Tiempo habrá luego en la vida para girar la cabeza y volver a encontrarte con personas y lugares
que ya no son los mismos: no sé si tú lo tuviste. También estaba recién abandonado el último
tramo de nuestra domesticación, en la academia. Luego habrá tiempo para comprender que
lo aprendido, y aparentemente olvidado, ha dado sus frutos: me temo que no has gozado de
él suficientemente. Y de estampida, digo, aterricé en Beorburu, donde en seguida descubrí en
ti una generosidad que no era diferente a la que yo había conocido en mi familia. Pero fue
contigo que descubrí el valor del esfuerzo, y que también unas manos torpes e inexpertas pueden
servir para construir cosas, algo que ni en mis más fecundos instantes de pasión juvenil
pudiera habérseme pasado por la cabeza. Pero después del sudor en el verano empezaba un
otoño rebosante de `lepiotas' empanadas al horno, y con perejil.
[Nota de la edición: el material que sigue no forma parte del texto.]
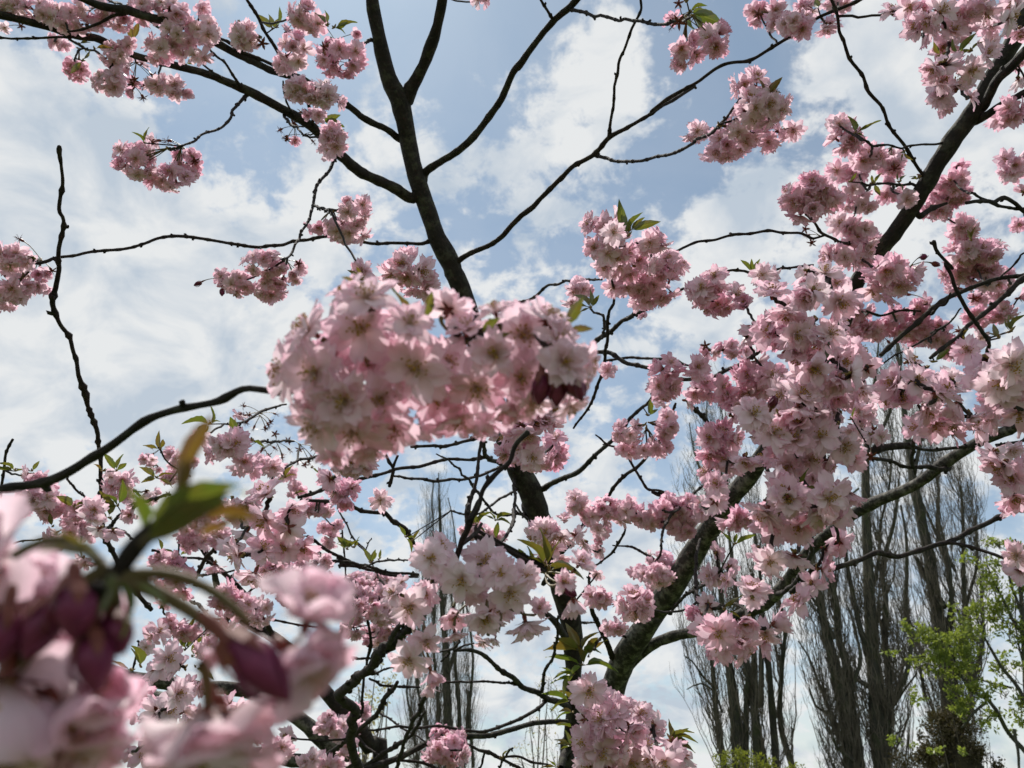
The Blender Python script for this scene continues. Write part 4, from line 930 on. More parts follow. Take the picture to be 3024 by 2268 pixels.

En tu huerta de Apezetxea pastoreábamos tomates, tan ricos, como camaleones que
se movían sin darnos cuenta del verde al rojo. Se los robábamos a mi mona, peculiar
guardián cinocéfalo de rebaños hortícolas, que se los comía a tres patas, mientras con la cuarta y
un glúteo hacía equilibrios para sostenerse en los 20 cm² del palo tutor. Ahora que de ti
sólo quedan los minerales, propondré a Blanca que riegue la huerta con tus cenizas, para
que podamos ver tu cara en los tomates rojos, tus ojos fijos y muy abiertos que me recordaban
a los de los buitres. Quiero pensar que fue el buitre tu temprano animal tótem, el que no
dejamos de ser nunca los niños paleolíticos, y que racionalizamos en nuestra medida cuando
de mayores nos hacemos biólogos. No sé cuánta dosis de racionalidad fluía en ti cuando
me hiciste salir cubierto de una piel de buitre en unos carnavales de Tolosa. Pero esas dosis, y
su naturaleza, te las voy a tener que dejar por siempre a ti, su propietario. Ya nunca
podremos hablar de ello en el balcón de Apezetxea, envueltos en la brisa nocturna del verano,
recogida y a él lanzada desde ese frontón en el que este 6 de agosto nos juntamos gente y hablaron
de ti. No importa, te habrías dormido a mitad de conversación.
En el tejado sobre ese mismo balcón te vi encaramado en cuclillas aquella mañana
de homenaje, con zapatos sin cordones, pantalón corto y un gorro de cholito del altiplano
peruano. Rompiendo cualquier atisbo de solemnidad y mirándonos sin decir palabra, como llamado
por el Tiempo antes de tiempo, que habías sido. Te voy a recordar ágil, incisivo y certero, ya
nunca viejo, cuando antes tus hermanos menores te hemos llamado abuelo. Y en mi último
recuerdo estás sentado en el banco de piedra de la casa de Eduardo, hablando -porque se te
pregunta- de tu próxima travesía en el Pirineo. Algo sombrío, taciturno como poco a poco
vamos haciéndonos los que acumulamos años, y a quienes se nos nota que sólo en la
Naturaleza somos capaces de descubrir lo que nunca antes hemos visto, aunque volvamos a ella una
y otra vez. Yo te he conocido cuando éso tú eras capaz de descubrirlo en las personas.
Un antiguo poeta japonés escribió su haiku de homenaje a la tierra en las criaturas
que pesadamente la abandonan:
lento el vuelo levanta
la panza llena
la vida ya comida
Yo me dejo ya de vuelos, porque más que en el aire te siento, Ramón, en tierra.